Going through the material below, please gather all lines with the word "scene" in them.

───── Available data ─────

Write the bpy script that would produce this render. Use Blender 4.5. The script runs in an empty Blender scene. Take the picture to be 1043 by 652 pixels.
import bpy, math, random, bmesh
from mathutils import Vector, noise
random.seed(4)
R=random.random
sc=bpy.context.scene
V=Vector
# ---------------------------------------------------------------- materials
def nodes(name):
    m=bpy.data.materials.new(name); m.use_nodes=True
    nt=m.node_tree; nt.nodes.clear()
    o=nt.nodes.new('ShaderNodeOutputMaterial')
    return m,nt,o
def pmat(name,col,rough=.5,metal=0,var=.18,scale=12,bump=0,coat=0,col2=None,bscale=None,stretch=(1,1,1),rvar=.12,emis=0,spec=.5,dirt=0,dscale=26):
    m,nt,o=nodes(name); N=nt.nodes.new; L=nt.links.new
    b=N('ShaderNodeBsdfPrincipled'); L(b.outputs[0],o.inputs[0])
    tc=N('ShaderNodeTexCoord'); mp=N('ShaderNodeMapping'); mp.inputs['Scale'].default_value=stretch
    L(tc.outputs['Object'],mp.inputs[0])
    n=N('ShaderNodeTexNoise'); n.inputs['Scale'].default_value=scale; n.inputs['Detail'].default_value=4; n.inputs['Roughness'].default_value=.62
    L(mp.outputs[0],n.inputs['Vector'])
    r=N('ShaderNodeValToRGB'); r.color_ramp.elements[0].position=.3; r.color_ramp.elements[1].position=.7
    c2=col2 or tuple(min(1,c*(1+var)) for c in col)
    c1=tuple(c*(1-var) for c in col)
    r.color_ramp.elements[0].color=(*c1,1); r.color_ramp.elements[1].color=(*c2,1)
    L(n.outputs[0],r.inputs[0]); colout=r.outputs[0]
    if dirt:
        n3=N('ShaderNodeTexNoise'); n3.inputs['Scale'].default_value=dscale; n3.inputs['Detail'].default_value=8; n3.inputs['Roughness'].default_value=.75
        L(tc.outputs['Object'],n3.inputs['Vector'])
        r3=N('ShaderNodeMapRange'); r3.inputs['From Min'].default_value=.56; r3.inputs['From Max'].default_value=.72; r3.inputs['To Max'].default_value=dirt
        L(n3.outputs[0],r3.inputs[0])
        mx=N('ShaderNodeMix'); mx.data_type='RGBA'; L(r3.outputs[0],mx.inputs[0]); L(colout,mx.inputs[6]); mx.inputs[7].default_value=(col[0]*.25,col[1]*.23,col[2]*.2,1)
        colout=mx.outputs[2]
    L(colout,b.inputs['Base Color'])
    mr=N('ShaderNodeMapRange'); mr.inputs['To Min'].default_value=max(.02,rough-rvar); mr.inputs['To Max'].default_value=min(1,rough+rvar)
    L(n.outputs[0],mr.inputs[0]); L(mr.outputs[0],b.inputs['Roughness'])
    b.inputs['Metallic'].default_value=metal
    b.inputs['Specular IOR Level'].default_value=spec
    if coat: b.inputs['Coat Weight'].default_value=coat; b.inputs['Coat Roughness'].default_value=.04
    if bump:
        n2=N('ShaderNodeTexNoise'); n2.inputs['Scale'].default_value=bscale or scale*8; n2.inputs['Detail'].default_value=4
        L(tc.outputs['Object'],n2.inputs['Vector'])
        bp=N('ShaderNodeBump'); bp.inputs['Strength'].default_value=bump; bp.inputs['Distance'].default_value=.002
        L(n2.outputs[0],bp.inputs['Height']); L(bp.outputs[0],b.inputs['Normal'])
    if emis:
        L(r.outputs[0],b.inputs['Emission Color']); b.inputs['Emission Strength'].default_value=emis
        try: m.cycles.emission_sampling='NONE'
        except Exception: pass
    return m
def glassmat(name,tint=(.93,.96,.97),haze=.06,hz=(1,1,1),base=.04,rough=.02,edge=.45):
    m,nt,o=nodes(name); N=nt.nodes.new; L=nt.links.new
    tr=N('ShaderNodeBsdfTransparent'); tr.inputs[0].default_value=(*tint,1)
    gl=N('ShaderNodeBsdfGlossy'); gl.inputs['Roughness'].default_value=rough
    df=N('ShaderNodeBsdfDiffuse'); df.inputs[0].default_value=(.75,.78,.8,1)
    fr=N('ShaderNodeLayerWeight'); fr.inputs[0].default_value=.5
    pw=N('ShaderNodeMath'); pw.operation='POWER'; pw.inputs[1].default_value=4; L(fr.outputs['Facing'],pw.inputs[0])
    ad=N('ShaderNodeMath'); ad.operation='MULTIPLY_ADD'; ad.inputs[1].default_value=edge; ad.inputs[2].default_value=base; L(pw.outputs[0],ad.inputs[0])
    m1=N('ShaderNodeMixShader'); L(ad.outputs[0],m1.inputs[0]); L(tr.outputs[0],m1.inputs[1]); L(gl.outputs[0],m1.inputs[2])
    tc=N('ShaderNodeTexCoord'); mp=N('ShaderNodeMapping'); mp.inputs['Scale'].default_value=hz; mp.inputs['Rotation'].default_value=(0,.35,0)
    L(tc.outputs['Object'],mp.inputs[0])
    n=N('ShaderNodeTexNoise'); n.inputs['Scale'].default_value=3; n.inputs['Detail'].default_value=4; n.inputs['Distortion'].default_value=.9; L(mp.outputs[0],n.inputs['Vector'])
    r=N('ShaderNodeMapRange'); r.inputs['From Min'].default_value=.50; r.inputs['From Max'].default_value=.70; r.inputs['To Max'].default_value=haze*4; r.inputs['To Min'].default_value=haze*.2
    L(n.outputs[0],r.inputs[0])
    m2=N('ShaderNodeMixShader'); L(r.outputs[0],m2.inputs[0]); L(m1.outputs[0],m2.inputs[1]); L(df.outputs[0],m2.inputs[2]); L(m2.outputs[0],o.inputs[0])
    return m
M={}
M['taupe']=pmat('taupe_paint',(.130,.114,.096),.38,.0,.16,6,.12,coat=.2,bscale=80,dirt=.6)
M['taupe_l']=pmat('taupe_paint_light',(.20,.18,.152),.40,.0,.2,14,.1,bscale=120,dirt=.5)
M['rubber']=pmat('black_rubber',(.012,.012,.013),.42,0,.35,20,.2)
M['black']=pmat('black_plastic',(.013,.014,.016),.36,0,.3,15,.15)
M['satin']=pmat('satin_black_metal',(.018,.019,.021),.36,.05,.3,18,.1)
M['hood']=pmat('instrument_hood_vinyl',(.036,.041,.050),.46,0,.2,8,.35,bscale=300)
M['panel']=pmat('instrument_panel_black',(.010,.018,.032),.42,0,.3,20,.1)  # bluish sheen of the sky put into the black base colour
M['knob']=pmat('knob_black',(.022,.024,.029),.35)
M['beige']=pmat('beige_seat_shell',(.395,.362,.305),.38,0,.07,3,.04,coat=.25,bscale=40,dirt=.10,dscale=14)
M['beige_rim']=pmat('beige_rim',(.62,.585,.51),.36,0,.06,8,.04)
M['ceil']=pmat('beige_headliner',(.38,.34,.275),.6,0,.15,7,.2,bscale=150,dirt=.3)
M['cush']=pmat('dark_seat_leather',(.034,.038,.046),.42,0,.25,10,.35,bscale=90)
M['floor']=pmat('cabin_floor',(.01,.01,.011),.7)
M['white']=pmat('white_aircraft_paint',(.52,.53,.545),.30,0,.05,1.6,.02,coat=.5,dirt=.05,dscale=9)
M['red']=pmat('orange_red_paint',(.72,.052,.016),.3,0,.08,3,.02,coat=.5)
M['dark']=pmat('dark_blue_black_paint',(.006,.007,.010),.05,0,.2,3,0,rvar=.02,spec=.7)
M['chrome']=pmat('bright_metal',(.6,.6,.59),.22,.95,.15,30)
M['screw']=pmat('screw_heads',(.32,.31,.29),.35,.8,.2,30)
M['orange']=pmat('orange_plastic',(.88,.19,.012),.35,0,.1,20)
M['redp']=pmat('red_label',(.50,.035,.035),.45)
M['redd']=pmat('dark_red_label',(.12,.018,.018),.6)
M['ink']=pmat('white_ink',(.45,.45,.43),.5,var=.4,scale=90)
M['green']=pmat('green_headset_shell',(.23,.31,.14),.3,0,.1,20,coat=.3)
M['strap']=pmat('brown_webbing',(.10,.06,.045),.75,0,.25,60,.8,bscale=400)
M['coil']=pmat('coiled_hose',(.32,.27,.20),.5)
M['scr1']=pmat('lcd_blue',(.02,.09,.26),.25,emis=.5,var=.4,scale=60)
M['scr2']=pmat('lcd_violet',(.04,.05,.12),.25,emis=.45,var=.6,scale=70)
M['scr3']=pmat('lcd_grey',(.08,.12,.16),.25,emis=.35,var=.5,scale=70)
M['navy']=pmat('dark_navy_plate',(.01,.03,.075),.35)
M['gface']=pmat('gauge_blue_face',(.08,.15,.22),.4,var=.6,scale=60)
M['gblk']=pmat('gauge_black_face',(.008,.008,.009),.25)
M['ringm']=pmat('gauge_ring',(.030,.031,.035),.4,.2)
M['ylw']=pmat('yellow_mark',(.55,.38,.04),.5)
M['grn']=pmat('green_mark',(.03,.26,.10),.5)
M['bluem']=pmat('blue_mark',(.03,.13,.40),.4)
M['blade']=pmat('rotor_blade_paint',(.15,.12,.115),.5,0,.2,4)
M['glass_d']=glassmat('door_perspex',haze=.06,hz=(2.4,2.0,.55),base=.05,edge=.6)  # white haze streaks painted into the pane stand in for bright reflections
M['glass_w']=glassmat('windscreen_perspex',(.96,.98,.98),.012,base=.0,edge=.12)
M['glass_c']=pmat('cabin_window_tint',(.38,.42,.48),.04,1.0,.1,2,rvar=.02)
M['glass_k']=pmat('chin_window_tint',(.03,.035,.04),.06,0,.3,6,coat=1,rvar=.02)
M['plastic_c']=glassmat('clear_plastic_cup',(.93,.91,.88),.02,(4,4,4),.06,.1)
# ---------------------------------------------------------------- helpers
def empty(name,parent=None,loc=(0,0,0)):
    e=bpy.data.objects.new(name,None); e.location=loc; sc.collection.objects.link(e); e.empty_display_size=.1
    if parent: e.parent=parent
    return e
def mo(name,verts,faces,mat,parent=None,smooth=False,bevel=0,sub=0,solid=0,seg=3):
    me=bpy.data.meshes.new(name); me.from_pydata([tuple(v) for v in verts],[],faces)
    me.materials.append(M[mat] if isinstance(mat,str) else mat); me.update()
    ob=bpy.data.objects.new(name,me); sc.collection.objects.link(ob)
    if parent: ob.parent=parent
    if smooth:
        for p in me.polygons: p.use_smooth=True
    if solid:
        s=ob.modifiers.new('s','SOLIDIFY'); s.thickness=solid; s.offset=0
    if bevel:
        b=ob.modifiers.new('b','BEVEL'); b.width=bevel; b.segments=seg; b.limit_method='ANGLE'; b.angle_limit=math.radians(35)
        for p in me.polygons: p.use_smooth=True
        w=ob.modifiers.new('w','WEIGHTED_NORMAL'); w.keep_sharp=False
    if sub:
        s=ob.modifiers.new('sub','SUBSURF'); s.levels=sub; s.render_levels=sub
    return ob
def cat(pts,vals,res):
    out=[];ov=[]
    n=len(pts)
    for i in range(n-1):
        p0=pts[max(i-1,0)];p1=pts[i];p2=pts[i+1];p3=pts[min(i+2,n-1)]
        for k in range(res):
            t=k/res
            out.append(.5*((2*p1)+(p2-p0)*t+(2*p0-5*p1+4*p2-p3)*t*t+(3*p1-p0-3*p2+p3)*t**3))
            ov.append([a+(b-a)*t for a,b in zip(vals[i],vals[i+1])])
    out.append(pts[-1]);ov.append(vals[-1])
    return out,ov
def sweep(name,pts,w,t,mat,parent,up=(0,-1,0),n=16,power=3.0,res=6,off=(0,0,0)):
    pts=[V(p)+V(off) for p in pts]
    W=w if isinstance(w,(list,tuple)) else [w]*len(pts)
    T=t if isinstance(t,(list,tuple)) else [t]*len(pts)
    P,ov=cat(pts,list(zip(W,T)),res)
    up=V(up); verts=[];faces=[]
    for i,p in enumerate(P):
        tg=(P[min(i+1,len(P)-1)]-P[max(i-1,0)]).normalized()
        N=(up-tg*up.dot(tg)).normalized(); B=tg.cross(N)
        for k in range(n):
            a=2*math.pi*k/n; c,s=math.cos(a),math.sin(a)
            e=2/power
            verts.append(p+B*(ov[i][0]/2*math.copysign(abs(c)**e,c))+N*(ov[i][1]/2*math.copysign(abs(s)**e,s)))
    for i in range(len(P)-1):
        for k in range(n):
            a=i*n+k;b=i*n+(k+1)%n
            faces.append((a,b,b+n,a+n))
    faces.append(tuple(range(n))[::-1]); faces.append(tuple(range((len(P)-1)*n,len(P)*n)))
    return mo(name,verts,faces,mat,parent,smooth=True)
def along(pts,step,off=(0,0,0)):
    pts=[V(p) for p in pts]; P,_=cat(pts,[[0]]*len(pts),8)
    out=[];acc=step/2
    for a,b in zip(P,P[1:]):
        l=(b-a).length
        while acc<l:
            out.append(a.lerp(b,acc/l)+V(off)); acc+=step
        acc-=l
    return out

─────

> _Complete response_:
Write the bpy script that would produce this render. Use Blender 4.5. The script runs in an empty Blender scene. Take the picture to be 1043 by 652 pixels.
sc=bpy.context.scene